• **To be done**: Spot each line in the records below where the word "pixels" occurs, then copy it.

• **Raw data**:
__________________________________________________
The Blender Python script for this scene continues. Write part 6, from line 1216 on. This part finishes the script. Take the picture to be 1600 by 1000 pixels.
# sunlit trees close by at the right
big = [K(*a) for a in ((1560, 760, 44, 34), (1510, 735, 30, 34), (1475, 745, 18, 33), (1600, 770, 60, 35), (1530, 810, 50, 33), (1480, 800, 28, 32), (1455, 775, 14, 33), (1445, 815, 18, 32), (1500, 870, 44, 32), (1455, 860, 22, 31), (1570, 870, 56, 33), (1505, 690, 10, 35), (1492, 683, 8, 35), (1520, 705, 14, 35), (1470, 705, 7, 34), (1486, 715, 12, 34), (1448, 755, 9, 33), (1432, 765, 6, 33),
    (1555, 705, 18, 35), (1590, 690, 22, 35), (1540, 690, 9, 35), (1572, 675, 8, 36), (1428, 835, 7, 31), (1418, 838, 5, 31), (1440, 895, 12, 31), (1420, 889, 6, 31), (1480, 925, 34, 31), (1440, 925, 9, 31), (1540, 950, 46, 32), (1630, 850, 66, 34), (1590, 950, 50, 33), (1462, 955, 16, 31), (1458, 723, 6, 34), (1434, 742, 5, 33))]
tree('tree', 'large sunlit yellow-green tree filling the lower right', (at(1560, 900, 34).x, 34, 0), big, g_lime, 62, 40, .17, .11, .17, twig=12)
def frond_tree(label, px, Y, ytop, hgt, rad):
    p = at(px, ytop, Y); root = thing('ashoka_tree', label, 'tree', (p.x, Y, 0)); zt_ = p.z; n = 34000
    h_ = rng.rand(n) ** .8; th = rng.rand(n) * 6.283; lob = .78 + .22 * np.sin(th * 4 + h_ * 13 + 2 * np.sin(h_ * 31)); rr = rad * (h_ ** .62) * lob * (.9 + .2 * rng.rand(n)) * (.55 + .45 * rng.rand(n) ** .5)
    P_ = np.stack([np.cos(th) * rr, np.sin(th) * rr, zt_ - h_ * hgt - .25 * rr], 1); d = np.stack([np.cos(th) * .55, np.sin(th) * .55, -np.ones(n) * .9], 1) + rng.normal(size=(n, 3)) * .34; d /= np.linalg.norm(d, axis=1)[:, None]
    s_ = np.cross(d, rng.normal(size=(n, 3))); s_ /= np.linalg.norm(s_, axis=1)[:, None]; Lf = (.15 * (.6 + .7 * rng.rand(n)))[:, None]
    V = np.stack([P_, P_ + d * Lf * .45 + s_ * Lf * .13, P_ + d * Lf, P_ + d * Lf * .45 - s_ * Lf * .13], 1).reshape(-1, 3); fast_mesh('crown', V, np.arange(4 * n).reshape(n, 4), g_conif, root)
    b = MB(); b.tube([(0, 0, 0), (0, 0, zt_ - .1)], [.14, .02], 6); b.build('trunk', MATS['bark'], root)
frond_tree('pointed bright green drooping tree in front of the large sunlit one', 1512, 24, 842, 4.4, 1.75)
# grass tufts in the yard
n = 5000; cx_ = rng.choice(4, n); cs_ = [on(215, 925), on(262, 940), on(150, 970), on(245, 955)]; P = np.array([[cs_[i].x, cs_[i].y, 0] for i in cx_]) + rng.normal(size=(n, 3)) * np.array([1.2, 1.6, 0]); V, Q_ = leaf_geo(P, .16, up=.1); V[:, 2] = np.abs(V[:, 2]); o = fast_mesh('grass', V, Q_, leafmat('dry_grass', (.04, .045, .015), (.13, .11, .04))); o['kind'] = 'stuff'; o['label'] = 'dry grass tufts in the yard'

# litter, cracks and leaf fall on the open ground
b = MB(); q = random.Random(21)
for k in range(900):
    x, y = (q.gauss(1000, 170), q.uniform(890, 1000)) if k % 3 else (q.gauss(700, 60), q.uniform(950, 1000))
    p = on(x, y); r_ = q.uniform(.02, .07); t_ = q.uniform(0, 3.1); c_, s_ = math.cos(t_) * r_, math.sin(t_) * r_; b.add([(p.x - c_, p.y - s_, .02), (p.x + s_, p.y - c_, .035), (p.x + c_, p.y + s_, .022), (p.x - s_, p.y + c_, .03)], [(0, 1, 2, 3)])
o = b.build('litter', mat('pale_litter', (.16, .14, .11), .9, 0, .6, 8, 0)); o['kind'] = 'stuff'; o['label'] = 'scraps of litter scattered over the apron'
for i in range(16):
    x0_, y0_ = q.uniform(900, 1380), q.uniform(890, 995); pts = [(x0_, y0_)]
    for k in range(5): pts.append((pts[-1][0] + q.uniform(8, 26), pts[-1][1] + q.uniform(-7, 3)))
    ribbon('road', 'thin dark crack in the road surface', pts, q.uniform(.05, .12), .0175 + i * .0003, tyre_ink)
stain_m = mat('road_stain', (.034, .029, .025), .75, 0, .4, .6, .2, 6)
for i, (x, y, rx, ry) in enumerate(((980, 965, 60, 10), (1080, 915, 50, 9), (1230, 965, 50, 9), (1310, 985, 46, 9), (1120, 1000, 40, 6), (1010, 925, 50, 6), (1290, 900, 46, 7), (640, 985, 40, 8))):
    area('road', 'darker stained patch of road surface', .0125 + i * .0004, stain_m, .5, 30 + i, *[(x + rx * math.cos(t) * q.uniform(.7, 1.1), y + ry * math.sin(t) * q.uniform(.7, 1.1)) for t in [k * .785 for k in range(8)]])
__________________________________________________
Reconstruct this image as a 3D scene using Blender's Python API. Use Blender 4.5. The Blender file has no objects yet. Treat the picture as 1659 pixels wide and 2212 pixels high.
__________________________________________________
• **Answer to the task**:
The Blender Python script for this scene continues. Write part 6, from line 1216 on. This part finishes the script. Take the picture to be 1600 by 1000 pixels.
Reconstruct this image as a 3D scene using Blender's Python API. Use Blender 4.5. The Blender file has no objects yet. Treat the picture as 1659 pixels wide and 2212 pixels high.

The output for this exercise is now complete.